## [CHALLENGE]
From the entries below, tally how many lines contain "pixels" and report only that figure.

**** PROVIDED RECORDS

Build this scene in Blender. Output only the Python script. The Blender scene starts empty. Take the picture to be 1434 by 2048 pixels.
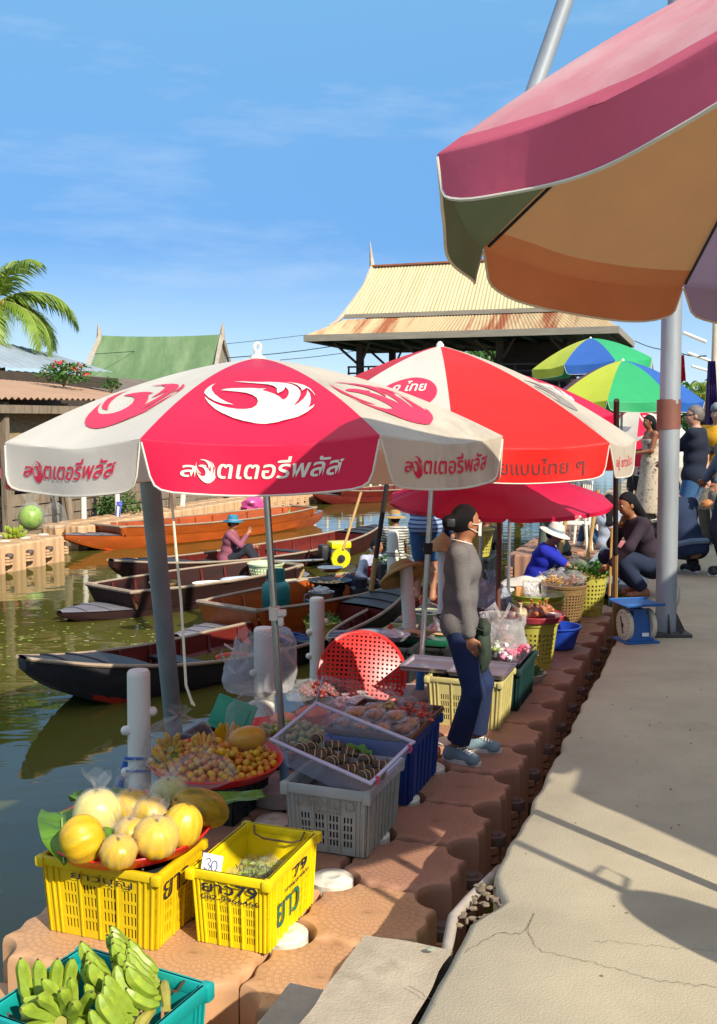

********
**** PROVIDED RECORDS

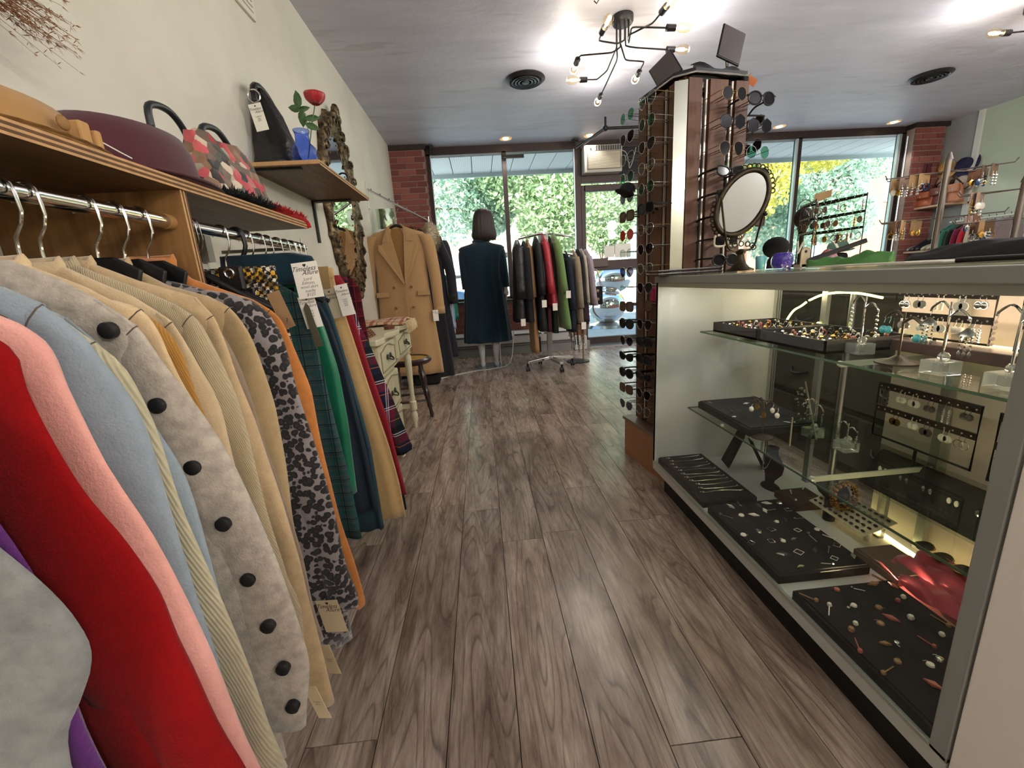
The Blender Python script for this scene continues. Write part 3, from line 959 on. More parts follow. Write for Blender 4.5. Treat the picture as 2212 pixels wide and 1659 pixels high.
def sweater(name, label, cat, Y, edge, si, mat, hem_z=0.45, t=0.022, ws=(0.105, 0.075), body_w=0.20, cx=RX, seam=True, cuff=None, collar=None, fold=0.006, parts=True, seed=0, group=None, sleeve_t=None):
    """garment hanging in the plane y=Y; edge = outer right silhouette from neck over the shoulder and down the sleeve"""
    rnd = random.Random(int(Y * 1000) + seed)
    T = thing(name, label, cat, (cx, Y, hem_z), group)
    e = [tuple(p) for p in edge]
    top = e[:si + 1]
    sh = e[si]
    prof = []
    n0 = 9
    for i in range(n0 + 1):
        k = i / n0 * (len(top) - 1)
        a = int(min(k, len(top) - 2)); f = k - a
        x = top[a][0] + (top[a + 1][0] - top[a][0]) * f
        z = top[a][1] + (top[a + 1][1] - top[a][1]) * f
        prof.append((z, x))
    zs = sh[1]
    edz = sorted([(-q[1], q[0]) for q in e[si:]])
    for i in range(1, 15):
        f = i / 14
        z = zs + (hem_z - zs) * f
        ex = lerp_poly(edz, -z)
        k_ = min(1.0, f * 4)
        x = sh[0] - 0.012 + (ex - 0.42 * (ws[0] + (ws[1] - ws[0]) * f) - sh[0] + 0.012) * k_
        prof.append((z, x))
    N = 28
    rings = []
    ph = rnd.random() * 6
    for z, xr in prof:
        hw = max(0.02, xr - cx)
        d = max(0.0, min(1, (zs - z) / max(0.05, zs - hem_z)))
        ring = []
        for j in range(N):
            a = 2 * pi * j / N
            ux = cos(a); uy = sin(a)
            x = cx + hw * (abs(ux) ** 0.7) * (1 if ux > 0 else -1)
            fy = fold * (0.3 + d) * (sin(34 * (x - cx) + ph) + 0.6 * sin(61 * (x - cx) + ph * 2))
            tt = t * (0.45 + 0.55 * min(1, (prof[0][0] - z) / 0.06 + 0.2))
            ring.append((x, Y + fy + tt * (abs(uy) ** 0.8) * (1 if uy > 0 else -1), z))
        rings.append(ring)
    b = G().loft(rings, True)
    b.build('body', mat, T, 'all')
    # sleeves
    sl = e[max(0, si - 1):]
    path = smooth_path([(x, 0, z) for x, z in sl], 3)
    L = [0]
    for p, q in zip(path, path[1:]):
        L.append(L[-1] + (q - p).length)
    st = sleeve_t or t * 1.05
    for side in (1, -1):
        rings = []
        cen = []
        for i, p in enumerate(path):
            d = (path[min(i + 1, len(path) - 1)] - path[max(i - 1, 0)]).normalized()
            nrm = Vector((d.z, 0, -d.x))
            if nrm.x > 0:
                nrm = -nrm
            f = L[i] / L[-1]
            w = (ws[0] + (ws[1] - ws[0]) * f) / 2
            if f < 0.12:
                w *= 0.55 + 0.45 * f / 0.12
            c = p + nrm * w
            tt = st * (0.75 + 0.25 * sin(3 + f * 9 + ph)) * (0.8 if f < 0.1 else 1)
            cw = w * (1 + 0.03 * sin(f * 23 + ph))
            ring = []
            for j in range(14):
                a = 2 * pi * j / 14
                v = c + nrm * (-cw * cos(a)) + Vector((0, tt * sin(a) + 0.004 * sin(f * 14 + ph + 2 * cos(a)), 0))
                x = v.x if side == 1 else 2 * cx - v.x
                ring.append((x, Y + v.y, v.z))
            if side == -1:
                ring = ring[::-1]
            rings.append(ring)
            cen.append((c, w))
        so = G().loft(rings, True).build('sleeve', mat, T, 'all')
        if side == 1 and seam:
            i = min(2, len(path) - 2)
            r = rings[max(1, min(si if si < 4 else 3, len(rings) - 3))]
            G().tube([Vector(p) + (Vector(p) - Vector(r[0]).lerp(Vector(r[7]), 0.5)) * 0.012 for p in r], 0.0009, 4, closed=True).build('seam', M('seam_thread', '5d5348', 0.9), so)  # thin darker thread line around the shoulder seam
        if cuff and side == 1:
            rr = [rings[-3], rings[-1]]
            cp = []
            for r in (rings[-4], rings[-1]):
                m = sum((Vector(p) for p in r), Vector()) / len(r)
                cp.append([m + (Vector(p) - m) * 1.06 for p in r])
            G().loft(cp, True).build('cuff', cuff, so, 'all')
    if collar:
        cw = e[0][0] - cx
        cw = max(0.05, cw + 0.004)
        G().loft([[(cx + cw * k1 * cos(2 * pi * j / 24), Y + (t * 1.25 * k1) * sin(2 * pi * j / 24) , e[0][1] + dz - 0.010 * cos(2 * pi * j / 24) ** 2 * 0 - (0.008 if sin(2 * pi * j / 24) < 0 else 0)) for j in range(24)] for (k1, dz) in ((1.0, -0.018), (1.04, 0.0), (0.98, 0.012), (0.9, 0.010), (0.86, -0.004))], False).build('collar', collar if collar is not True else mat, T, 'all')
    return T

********

## [SOLUTION FOR THIS PROBLEM]
2